Abridgment is the bane of the devoted reader. I’m told that Victor Hugo larded Les Miserables with page after page of material that does little or nothing to advance the essential story, yet I still feel it would be an injustice to a great author to read a version reflecting someone else’s meddlesome judgment about what stays in and what is cut. So when I get to Hugo, it’s the whole book for me.

Perhaps if Hugo had written his magnum opus in the form of a series of shorter connected novels making up the whole, no one would think of abridgment. It hasn’t been done, to my knowledge, to Powell’s Dance to the Music of Time cycle. And it seems not to have been done to another work many friends have recommended to me, Sigrid Undset’s trilogy collectively titled Kristin Lavransdatter, the novels set in fourteenth-century Norway that earned their author the Nobel Prize for Literature.

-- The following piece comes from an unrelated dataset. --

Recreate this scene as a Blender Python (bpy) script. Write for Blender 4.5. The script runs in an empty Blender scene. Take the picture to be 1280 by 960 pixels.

And as long as I’m thinking big, I’d like to tackle a set of books I inherited from my parents, who enjoyed them greatly: Anthony Trollope’s six “Palliser” novels, a wry commentary on nineteenth-century British political and social life that begins with Can You Forgive Her?  All 2,400 pages or so await me, so I’d better not put it off too long. And if I’m tackling the great Victorian novelists, large unread books also await me on my own shelves by Dickens, Eliot, Hardy . . .

See you next month. I have some reading to do!